# Given exercise:
Each line that follows should be printed again exactly as it stands.

# Recorded information:
|---|

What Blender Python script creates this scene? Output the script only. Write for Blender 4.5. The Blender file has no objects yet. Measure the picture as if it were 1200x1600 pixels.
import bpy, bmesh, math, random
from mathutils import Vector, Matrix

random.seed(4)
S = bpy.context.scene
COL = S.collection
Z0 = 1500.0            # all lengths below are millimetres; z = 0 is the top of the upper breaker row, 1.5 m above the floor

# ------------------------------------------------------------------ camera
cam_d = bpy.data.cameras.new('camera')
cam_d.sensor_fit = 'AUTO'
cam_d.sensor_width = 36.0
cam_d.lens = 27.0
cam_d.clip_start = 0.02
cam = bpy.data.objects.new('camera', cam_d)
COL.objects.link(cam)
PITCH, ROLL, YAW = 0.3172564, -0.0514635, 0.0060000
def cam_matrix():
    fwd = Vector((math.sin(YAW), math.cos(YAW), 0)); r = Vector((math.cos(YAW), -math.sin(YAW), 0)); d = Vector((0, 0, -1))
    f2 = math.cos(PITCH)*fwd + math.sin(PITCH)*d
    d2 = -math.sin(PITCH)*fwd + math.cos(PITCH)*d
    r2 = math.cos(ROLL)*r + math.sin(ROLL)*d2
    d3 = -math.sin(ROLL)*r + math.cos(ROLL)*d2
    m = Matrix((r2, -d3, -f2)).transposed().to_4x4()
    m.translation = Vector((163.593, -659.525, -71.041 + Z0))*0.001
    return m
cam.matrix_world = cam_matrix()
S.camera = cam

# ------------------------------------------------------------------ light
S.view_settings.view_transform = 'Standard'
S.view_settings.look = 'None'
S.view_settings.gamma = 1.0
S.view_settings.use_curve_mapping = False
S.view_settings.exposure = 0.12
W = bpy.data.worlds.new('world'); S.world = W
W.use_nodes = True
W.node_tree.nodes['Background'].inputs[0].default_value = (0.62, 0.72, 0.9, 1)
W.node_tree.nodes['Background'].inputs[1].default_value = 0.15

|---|

# Result:
What Blender Python script creates this scene? Output the script only. Write for Blender 4.5. The Blender file has no objects yet. Measure the picture as if it were 1200x1600 pixels.
import bpy, bmesh, math, random
from mathutils import Vector, Matrix

random.seed(4)
S = bpy.context.scene
COL = S.collection
Z0 = 1500.0            # all lengths below are millimetres; z = 0 is the top of the upper breaker row, 1.5 m above the floor

# ------------------------------------------------------------------ camera
cam_d = bpy.data.cameras.new('camera')
cam_d.sensor_fit = 'AUTO'
cam_d.sensor_width = 36.0
cam_d.lens = 27.0
cam_d.clip_start = 0.02
cam = bpy.data.objects.new('camera', cam_d)
COL.objects.link(cam)
PITCH, ROLL, YAW = 0.3172564, -0.0514635, 0.0060000
def cam_matrix():
    fwd = Vector((math.sin(YAW), math.cos(YAW), 0)); r = Vector((math.cos(YAW), -math.sin(YAW), 0)); d = Vector((0, 0, -1))
    f2 = math.cos(PITCH)*fwd + math.sin(PITCH)*d
    d2 = -math.sin(PITCH)*fwd + math.cos(PITCH)*d
    r2 = math.cos(ROLL)*r + math.sin(ROLL)*d2
    d3 = -math.sin(ROLL)*r + math.cos(ROLL)*d2
    m = Matrix((r2, -d3, -f2)).transposed().to_4x4()
    m.translation = Vector((163.593, -659.525, -71.041 + Z0))*0.001
    return m
cam.matrix_world = cam_matrix()
S.camera = cam

# ------------------------------------------------------------------ light
S.view_settings.view_transform = 'Standard'
S.view_settings.look = 'None'
S.view_settings.gamma = 1.0
S.view_settings.use_curve_mapping = False
S.view_settings.exposure = 0.12
W = bpy.data.worlds.new('world'); S.world = W
W.use_nodes = True
W.node_tree.nodes['Background'].inputs[0].default_value = (0.62, 0.72, 0.9, 1)
W.node_tree.nodes['Background'].inputs[1].default_value = 0.15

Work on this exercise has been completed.